Data shown:
══════

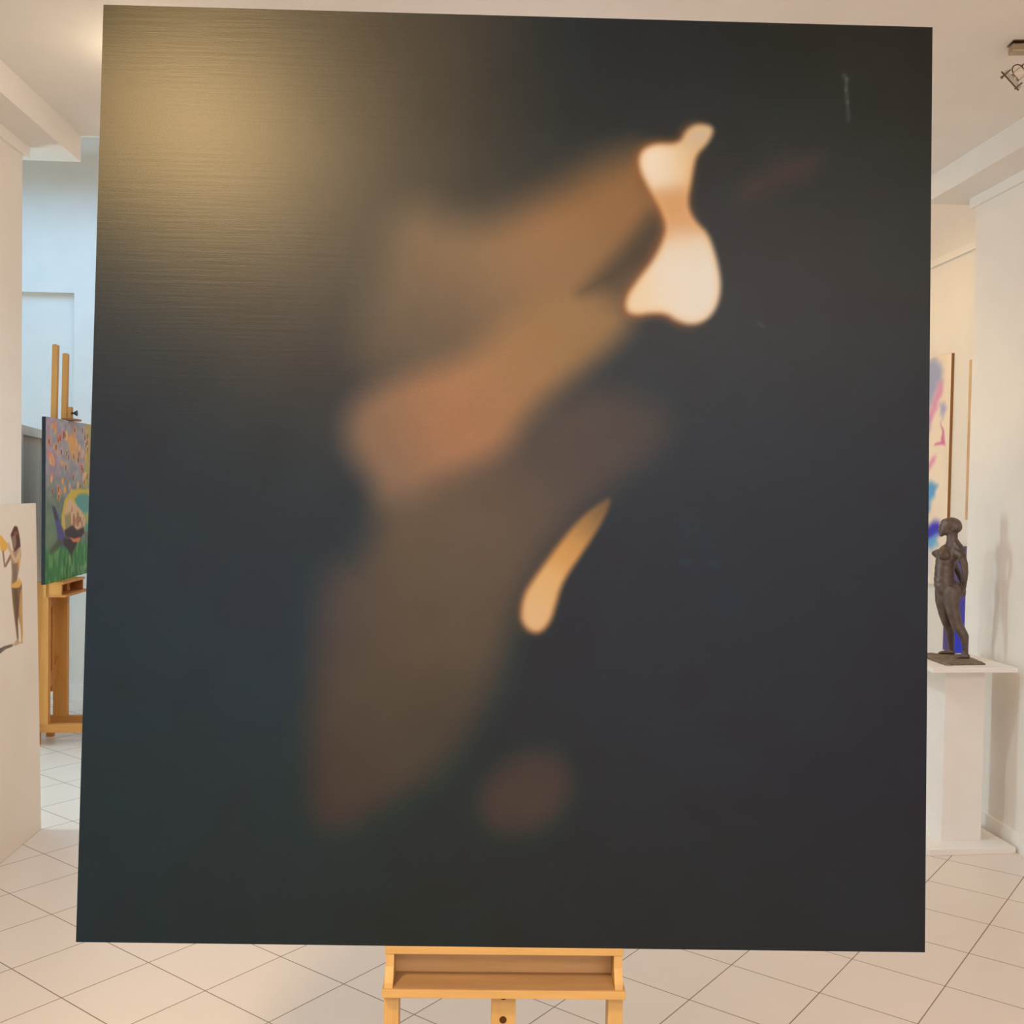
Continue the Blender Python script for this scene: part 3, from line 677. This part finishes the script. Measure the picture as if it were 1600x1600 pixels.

══════

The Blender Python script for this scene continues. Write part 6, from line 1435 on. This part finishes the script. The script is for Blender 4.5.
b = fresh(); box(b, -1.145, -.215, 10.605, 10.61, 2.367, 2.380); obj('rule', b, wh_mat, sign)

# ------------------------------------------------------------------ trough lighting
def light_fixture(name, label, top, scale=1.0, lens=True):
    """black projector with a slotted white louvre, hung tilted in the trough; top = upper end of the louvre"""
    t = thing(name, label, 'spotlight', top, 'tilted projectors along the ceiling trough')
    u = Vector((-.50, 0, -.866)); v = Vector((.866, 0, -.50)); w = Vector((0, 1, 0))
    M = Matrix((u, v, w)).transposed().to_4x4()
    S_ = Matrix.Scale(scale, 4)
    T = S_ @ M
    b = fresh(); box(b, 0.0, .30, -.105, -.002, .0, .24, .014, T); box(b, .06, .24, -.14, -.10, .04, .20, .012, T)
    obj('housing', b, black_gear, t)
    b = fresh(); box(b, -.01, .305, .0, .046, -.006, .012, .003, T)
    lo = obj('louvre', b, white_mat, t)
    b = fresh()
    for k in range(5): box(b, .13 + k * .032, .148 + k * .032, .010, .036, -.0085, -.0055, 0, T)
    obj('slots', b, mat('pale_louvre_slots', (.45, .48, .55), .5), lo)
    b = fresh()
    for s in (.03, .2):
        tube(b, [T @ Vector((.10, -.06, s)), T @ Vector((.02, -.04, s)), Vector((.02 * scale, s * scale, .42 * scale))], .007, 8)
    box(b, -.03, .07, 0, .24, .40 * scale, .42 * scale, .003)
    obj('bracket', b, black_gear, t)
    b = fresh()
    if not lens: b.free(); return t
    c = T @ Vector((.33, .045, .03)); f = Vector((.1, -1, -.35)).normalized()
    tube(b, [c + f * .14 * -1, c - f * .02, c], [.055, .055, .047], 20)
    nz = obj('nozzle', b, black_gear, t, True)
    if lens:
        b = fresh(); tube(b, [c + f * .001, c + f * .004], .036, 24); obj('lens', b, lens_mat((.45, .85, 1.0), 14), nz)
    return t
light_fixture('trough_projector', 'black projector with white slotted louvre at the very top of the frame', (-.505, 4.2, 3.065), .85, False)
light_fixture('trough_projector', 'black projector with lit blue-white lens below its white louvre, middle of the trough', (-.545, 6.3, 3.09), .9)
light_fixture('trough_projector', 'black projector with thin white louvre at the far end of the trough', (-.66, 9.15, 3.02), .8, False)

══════

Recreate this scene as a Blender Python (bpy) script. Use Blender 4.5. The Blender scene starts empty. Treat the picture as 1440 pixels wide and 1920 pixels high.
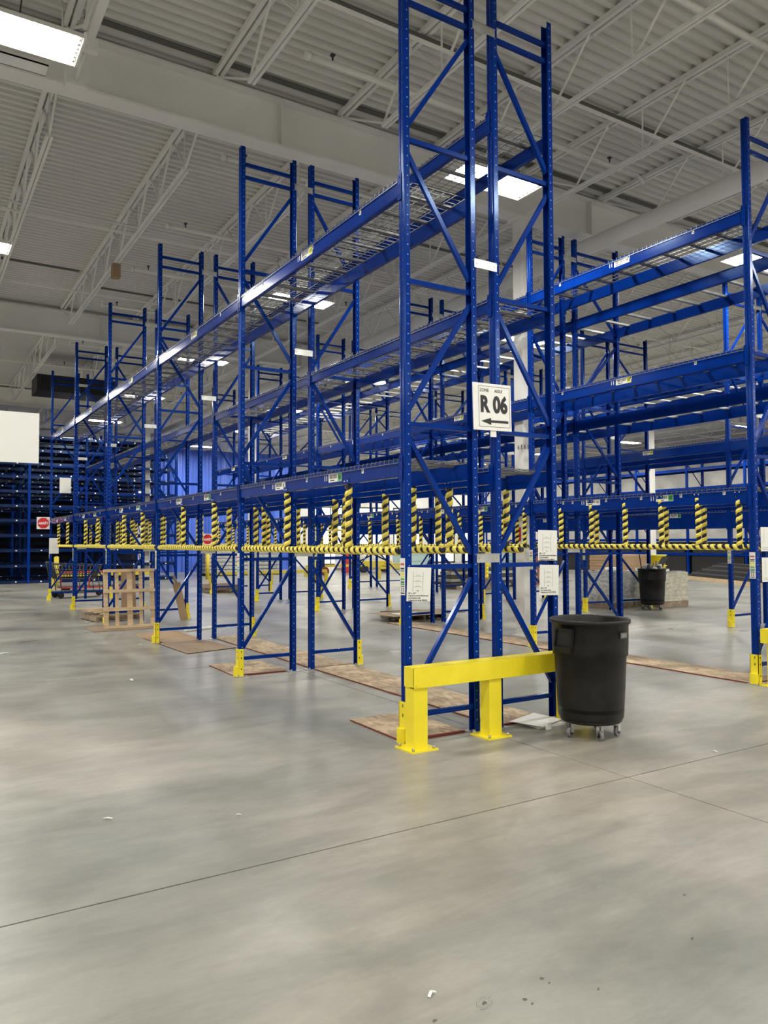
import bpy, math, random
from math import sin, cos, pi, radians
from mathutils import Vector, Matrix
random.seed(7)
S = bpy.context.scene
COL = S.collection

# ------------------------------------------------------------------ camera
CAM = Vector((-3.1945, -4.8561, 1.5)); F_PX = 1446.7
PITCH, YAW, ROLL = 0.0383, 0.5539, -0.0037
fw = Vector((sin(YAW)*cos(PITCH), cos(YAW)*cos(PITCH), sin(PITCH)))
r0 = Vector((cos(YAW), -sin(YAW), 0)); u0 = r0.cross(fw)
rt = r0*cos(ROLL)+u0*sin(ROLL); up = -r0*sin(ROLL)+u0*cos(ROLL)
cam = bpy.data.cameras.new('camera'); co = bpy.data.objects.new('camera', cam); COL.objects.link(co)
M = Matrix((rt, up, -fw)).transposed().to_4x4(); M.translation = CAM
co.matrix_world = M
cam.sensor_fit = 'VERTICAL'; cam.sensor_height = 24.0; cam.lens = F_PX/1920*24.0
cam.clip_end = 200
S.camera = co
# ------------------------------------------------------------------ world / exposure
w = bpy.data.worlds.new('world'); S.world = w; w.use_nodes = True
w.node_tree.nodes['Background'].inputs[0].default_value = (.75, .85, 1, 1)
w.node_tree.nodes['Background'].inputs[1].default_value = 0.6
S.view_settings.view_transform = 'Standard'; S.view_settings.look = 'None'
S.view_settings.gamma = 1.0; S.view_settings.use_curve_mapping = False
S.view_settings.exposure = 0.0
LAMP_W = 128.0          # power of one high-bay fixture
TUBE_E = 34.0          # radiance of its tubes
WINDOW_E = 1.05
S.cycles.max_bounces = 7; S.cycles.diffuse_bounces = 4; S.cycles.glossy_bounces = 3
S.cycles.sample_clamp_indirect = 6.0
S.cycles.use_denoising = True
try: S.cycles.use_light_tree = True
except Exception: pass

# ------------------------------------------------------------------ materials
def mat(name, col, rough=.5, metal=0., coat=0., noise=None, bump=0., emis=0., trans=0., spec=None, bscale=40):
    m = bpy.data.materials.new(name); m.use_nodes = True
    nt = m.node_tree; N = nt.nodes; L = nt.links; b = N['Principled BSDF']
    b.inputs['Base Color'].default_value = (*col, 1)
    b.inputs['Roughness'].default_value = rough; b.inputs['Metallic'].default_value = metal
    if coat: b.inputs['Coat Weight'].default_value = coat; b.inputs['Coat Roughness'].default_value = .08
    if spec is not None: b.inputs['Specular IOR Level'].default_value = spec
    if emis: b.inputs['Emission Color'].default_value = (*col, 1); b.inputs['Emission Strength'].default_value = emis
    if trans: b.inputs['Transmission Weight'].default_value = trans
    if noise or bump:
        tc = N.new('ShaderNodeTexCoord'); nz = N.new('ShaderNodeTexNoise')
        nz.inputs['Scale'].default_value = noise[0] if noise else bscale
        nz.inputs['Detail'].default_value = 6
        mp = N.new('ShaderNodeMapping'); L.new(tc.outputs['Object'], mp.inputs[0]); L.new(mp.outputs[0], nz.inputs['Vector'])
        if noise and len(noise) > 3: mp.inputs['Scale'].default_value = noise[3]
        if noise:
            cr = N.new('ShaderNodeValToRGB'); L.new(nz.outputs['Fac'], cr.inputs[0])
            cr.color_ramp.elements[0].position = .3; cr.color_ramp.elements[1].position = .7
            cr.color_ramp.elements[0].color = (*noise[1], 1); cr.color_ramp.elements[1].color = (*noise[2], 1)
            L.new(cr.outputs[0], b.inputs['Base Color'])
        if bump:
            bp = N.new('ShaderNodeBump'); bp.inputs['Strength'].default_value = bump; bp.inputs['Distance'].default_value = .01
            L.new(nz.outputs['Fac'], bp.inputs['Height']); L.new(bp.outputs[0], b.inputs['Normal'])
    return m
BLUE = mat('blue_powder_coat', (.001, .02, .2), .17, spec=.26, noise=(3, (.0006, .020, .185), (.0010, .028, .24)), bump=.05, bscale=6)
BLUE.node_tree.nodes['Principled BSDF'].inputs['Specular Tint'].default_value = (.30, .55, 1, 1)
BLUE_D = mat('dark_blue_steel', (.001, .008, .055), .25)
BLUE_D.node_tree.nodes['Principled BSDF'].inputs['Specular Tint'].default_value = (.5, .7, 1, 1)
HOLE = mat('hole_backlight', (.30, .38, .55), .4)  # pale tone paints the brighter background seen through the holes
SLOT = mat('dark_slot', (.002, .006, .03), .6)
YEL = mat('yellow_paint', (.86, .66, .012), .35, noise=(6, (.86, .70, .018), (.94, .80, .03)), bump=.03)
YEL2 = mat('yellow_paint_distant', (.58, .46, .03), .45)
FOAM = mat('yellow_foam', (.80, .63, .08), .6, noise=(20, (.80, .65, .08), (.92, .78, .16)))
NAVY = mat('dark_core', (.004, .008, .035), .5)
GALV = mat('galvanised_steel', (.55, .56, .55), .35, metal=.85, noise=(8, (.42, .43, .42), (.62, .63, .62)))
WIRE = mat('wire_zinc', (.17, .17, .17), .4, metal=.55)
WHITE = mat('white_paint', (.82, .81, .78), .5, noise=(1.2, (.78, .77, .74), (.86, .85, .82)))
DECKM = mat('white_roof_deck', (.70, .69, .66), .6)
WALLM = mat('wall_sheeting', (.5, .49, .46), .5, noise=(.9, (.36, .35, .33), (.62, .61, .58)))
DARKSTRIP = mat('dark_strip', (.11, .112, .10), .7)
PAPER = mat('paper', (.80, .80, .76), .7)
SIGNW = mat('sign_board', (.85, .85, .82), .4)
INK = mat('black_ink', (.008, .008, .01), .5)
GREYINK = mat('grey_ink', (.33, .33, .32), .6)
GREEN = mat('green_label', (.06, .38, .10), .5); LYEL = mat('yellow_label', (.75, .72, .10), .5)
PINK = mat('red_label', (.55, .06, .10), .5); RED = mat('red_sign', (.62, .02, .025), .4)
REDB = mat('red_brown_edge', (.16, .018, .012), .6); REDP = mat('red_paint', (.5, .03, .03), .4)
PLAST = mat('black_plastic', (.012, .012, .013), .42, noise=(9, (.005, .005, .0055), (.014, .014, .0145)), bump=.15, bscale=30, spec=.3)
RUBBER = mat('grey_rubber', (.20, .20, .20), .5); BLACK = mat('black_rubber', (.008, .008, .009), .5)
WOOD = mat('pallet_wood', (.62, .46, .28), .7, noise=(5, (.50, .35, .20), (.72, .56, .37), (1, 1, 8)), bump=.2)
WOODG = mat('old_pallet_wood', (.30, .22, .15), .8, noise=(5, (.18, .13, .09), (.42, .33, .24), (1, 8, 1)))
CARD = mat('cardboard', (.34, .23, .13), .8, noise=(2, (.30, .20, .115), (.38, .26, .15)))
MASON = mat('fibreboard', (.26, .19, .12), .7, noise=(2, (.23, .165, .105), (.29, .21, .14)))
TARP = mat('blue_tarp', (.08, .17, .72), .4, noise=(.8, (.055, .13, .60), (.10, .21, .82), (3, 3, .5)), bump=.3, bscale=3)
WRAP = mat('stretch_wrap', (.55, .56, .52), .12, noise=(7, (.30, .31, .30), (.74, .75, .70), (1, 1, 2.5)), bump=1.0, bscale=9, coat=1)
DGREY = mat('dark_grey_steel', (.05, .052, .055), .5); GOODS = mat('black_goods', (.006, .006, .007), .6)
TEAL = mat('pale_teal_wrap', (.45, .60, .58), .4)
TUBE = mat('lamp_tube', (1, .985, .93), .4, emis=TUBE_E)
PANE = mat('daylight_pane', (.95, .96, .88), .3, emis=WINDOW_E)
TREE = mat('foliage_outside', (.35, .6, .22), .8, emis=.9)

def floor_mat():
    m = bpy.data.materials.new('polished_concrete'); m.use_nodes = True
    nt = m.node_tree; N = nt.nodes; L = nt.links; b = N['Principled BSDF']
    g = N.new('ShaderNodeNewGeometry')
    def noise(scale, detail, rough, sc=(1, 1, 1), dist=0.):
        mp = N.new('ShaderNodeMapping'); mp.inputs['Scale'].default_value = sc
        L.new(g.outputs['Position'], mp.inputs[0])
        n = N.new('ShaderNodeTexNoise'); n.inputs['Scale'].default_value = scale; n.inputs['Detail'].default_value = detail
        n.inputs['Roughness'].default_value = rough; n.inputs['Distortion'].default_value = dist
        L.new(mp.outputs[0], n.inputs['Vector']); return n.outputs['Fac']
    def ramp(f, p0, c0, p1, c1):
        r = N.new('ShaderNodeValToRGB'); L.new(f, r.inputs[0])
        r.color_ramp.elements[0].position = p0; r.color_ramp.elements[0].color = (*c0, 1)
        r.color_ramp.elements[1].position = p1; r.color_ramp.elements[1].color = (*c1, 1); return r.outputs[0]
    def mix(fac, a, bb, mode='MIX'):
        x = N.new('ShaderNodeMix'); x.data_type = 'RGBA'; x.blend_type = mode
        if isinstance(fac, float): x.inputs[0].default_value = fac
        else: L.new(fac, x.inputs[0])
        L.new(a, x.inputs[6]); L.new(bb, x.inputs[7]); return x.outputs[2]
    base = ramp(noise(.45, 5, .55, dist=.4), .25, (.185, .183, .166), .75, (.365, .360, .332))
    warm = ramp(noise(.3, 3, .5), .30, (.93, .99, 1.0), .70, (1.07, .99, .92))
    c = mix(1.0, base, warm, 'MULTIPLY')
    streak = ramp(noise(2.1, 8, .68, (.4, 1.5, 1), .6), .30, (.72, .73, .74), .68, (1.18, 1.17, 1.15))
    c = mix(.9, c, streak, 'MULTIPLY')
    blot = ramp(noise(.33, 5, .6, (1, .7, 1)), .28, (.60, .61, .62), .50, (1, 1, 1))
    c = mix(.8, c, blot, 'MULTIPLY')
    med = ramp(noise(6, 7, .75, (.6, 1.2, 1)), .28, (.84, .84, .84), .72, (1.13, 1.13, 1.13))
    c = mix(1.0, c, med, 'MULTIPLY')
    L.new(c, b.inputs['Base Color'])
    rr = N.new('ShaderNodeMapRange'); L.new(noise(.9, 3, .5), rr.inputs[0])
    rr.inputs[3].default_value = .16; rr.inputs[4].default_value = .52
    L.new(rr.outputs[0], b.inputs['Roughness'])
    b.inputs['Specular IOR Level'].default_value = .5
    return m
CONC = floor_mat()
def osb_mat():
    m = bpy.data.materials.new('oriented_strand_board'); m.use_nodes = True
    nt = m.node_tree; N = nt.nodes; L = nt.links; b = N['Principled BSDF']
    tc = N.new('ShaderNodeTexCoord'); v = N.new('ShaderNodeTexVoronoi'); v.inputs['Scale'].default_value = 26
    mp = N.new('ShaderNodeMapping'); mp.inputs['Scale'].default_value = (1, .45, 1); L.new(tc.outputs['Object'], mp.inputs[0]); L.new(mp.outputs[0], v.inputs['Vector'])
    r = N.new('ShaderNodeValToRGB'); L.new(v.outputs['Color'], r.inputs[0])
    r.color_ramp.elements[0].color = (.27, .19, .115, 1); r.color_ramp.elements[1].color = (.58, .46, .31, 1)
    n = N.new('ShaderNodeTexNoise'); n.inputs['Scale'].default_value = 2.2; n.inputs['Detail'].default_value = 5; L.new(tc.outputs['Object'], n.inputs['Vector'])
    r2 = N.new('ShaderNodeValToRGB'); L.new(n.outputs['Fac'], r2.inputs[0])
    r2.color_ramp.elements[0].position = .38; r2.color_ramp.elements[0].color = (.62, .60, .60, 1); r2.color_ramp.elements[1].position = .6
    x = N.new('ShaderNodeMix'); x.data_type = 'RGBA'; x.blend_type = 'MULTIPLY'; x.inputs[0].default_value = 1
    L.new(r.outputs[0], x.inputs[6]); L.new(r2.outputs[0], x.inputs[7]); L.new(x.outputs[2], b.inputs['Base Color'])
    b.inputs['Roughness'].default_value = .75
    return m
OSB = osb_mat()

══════

Problem details: Search the listing for the word "this" and return each line that holds it.

Answer to the problem:
Continue the Blender Python script for this scene: part 3, from line 677. This part finishes the script. Measure the picture as if it were 1600x1600 pixels.
The Blender Python script for this scene continues. Write part 6, from line 1435 on. This part finishes the script. The script is for Blender 4.5.
Recreate this scene as a Blender Python (bpy) script. Use Blender 4.5. The Blender scene starts empty. Treat the picture as 1440 pixels wide and 1920 pixels high.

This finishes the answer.